The enigmatically titled Debbs Leggs, from an enigmatic line-up calling themselves Debbie Leggo (Debbie/Debbs must be the voluptuous computer-generated woman on the album cover — she’s cropped at the neck, though; no legs on view) is a blast of stormy, narcotic energy. There are tiny flashes of humour and tenderness, too, that start to show up on second listen, or third, or fourth.
Vocalist Gerry Mitchell is a poet, but he is anything but mannered. His voice is not loud, but the bass register it occupies seems to permeate the bones before it hits the ears or the mind. He does more speaking than singing: sometimes Mark E Smith-outraged, sometimes Aidan Moffat-dour, he shouts and mutters, drawing Glaswegian vowels out like saltwater taffy. It is testament to Debbs Leggs that while it sounds as though it cohered — it would be too prim to imagine that it was "composed" — around Mitchell’s words, you could take him away and the bleakly beautiful instrumentation would still make for a compelling album.
Opener ‘Love Travels on a Tightrope’ bursts out like a Fall cover of The Who’s ‘5.15’, Mitchell slurring with intoxicated abandon over a stabbing single-note synth, a twisty, intricate bassline and thudding low drums. "It’s good to be scared", he intones repeatedly, then later, almost to himself, "Horrible dialogue! Horrible dialogue!" He sounds as though he is gargling soap. Instruments pile in and the tempo speeds up faster and faster until, two minutes in, amidst thrashing guitars and battered toms, it collapses, like a child that has run itself into manic exhaustion.
It restarts with a drone. The stabbing synth has slowed down into a sluggish echo and the vocals are bubbling from somewhere deep under water.
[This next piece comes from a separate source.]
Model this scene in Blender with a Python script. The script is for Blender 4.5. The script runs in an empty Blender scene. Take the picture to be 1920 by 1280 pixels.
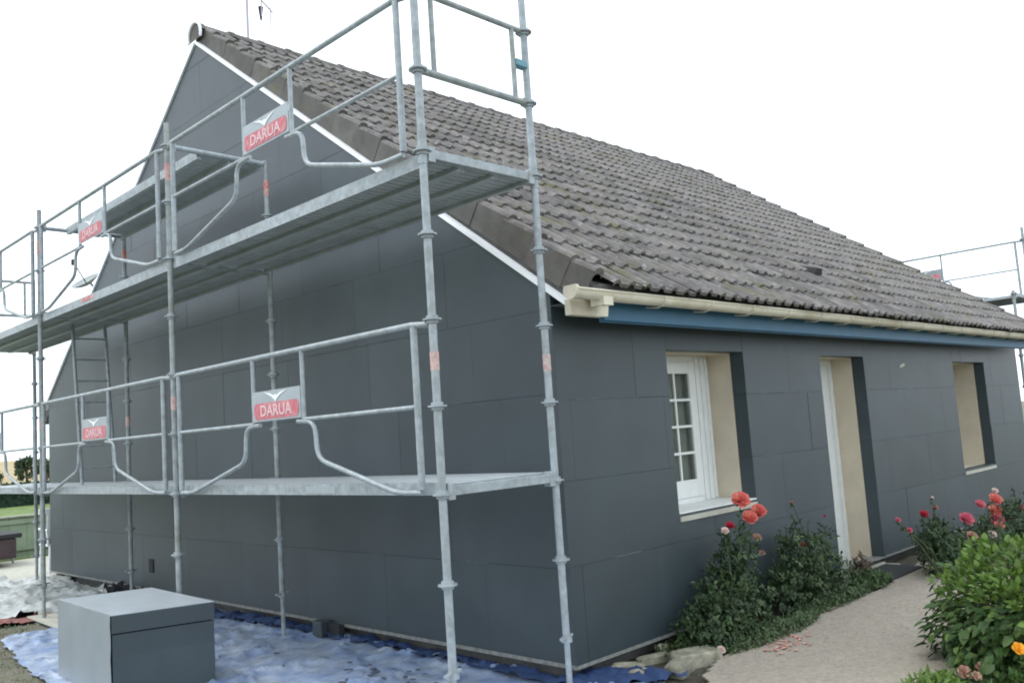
import bpy, math, random
from mathutils import Vector, Matrix, noise
random.seed(7)
R = math.radians
S = bpy.context.scene
C = S.collection

# ------------------------------------------------------------------ camera, world, sun, exposure
cam = bpy.data.cameras.new('camera'); co = bpy.data.objects.new('camera', cam); C.objects.link(co)
co.location = (-4.5205, -4.0720, 1.5864)
co.rotation_euler = (1.6733, 0.0671457, -0.78398)
cam.sensor_width = 36; cam.lens = 1652.53/1920*36; cam.clip_end = 1500; cam.clip_start = .05
S.camera = co
w = bpy.data.worlds.new('World'); S.world = w; w.use_nodes = True
nt = w.node_tree; nt.nodes.clear()
sky = nt.nodes.new('ShaderNodeTexSky'); sky.sky_type = 'NISHITA'; sky.sun_disc = False
SUN_EL, SUN_AZ = R(58), R(-40)        # behind the house, to the left
sky.sun_elevation = SUN_EL; sky.sun_rotation = SUN_AZ; sky.air_density = 1.0; sky.dust_density = 3.0
mixn = nt.nodes.new('ShaderNodeMix'); mixn.data_type = 'RGBA'; mixn.inputs[0].default_value = .88
mixn.inputs[7].default_value = (14.1, 15.4, 16.6, 1)      # even overcast cloud
bg = nt.nodes.new('ShaderNodeBackground'); bg.inputs[1].default_value = .10
ow = nt.nodes.new('ShaderNodeOutputWorld')
nt.links.new(sky.outputs[0], mixn.inputs[6]); nt.links.new(mixn.outputs[2], bg.inputs[0]); nt.links.new(bg.outputs[0], ow.inputs[0])
sl = bpy.data.lights.new('sun', 'SUN'); sl.energy = 1.0; sl.angle = R(16); sl.color = (1, .97, .92)
so_ = bpy.data.objects.new('sun', sl); C.objects.link(so_)
sd = Vector((math.sin(SUN_AZ)*math.cos(SUN_EL), math.cos(SUN_AZ)*math.cos(SUN_EL), math.sin(SUN_EL)))
so_.rotation_euler = sd.to_track_quat('Z', 'Y').to_euler(); so_.location = (0, 0, 20)
S.view_settings.view_transform = 'Standard'; S.view_settings.look = 'None'
S.view_settings.exposure = 0.35; S.view_settings.gamma = 1
S.render.engine = 'CYCLES'; S.cycles.filter_width = 1.9

# ------------------------------------------------------------------ materials
def mat(name, col, rough=.7, metal=0, var=.12, scale=6, col2=None, mixlo=.45, mixhi=.65, bump=0, bscale=60, rnd=0, spec=.5, detail=6, extra=None):
    m = bpy.data.materials.new(name); m.use_nodes = True; n = m.node_tree; N = n.nodes; L = n.links
    b = N['Principled BSDF']; b.inputs['Roughness'].default_value = rough; b.inputs['Metallic'].default_value = metal
    b.inputs['Specular IOR Level'].default_value = spec
    tc = N.new('ShaderNodeTexCoord'); geo = N.new('ShaderNodeNewGeometry')
    nz = N.new('ShaderNodeTexNoise'); nz.inputs['Scale'].default_value = scale; nz.inputs['Detail'].default_value = detail
    L.new(geo.outputs['Position'], nz.inputs['Vector'])
    mr = N.new('ShaderNodeMapRange'); mr.inputs[1].default_value = .3; mr.inputs[2].default_value = .7
    mr.inputs[3].default_value = 1-var; mr.inputs[4].default_value = 1+var
    L.new(nz.outputs[0], mr.inputs[0])
    src = None
    if col2 is not None:
        n2 = N.new('ShaderNodeTexNoise'); n2.inputs['Scale'].default_value = scale*.37; n2.inputs['Detail'].default_value = 8
        n2.inputs['Roughness'].default_value = .7
        L.new(geo.outputs['Position'], n2.inputs['Vector'])
        r2 = N.new('ShaderNodeMapRange'); r2.inputs[1].default_value = mixlo; r2.inputs[2].default_value = mixhi
        L.new(n2.outputs[0], r2.inputs[0])
        mx = N.new('ShaderNodeMix'); mx.data_type = 'RGBA'; mx.inputs[6].default_value = (*col, 1); mx.inputs[7].default_value = (*col2, 1)
        L.new(r2.outputs[0], mx.inputs[0]); src = mx.outputs[2]
    vm = N.new('ShaderNodeVectorMath'); vm.operation = 'SCALE'
    if src: L.new(src, vm.inputs[0])
    else: vm.inputs[0].default_value = col
    val = mr.outputs[0]
    if rnd:
        oi = N.new('ShaderNodeObjectInfo'); r3 = N.new('ShaderNodeMapRange'); r3.inputs[3].default_value = 1-rnd; r3.inputs[4].default_value = 1+rnd
        L.new(oi.outputs['Random'], r3.inputs[0])
        mm = N.new('ShaderNodeMath'); mm.operation = 'MULTIPLY'; L.new(val, mm.inputs[0]); L.new(r3.outputs[0], mm.inputs[1]); val = mm.outputs[0]
    L.new(val, vm.inputs['Scale']); L.new(vm.outputs[0], b.inputs['Base Color'])
    if bump:
        nb = N.new('ShaderNodeTexNoise'); nb.inputs['Scale'].default_value = bscale; nb.inputs['Detail'].default_value = 5
        L.new(geo.outputs['Position'], nb.inputs['Vector'])
        bp = N.new('ShaderNodeBump'); bp.inputs['Strength'].default_value = bump; bp.inputs['Distance'].default_value = .01
        L.new(nb.outputs[0], bp.inputs['Height']); L.new(bp.outputs[0], b.inputs['Normal'])
    if extra: extra(m, n, b, vm, geo)
    return m

def leaf_extra(tr=.25):
    def f(m, n, b, vm, geo):
        N = n.nodes; L = n.links
        t = N.new('ShaderNodeBsdfTranslucent'); mxs = N.new('ShaderNodeMixShader'); mxs.inputs[0].default_value = tr
        L.new(vm.outputs[0], t.inputs['Color']); o = N['Material Output']
        L.new(b.outputs[0], mxs.inputs[1]); L.new(t.outputs[0], mxs.inputs[2]); L.new(mxs.outputs[0], o.inputs['Surface'])
    return f
def tile_extra(m, n, b, vm, geo):
    # lichen specks and yellow-green moss patches over the tile colour
    N = n.nodes; L = n.links
    a = N.new('ShaderNodeTexNoise'); a.inputs['Scale'].default_value = 2.2; a.inputs['Detail'].default_value = 9; a.inputs['Roughness'].default_value = .75
    L.new(geo.outputs['Position'], a.inputs['Vector'])
    r = N.new('ShaderNodeMapRange'); r.inputs[1].default_value = .53; r.inputs[2].default_value = .66; r.inputs[4].default_value = .7; L.new(a.outputs[0], r.inputs[0])
    mx = N.new('ShaderNodeMix'); mx.data_type = 'RGBA'; mx.inputs[7].default_value = (.12, .12, .05, 1)
    L.new(r.outputs[0], mx.inputs[0]); L.new(vm.outputs[0], mx.inputs[6])
    v = N.new('ShaderNodeTexNoise'); v.inputs['Scale'].default_value = 16; v.inputs['Detail'].default_value = 3
    L.new(geo.outputs['Position'], v.inputs['Vector'])
    r2 = N.new('ShaderNodeMapRange'); r2.inputs[1].default_value = .64; r2.inputs[2].default_value = .70; r2.inputs[4].default_value = .6; L.new(v.outputs[0], r2.inputs[0])
    m2 = N.new('ShaderNodeMix'); m2.data_type = 'RGBA'; m2.inputs[7].default_value = (.30, .31, .30, 1)
    L.new(r2.outputs[0], m2.inputs[0]); L.new(mx.outputs[2], m2.inputs[6]); L.new(m2.outputs[2], b.inputs['Base Color'])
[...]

From there on in, Debbs Leggs is like a murky fish tank, where tiny squiggles dart invisibly through turbid water: stomach-churningly fascinating, abrim with energy and decay. ‘Manic Molecules/Funkadelic’ and ‘Doggy Doo (In the Stench He Finds His Muse)’ — these two ten-minute tracks make up the bulk of the 33-minute album — are woozy, ambient washes of ghostly sound over crashing percussion, thrumming feedback and a guitar that sounds as though it’s hooked up to the mother of all pedal boards. Sam Mac on bass is virtuosic throughout — fleet-fingered and frenetic. Sometimes Mitchell is a ghostly presence in the background, but at others he is an intoxicated preacher, spitting ragged sentences into a void of swirling, droning doom. "Joyless mechanical universe! Robot automated fuck!" he snaps. "Inevitable suicide!" Then, in the closing seconds of ‘Doggy Doo’, it’s just possible to make out a plaintive question: "I just want to find out if we’re recording?"
At the album’s close, ‘This is a Death and Love Song’ swells gently into being, its tremulous opening lines echoing Leonard Cohen’s most famous apologia: "Like the drunken words in my heart, I would be driven to give it all back, all I have been given." Behind Mitchell there are a few spare piano notes and the faint, far-off sound of a church organ. From the intimacy of a confession booth, the sound gradually grows to fill the nave of a vast cathedral, acquiring layers of caressing bass, fuzzy Spacemen 3 guitar, the plink of a tambourine and soft, wordless harmonies that may well be sung by seraphim. They crescendo majestically and then fade, until only the sound of lapping waves remains. It is like being washed up on a ravaged, newly unfamiliar shore after the apocalypse — as though you are looking at both the end of the world, and its beginning.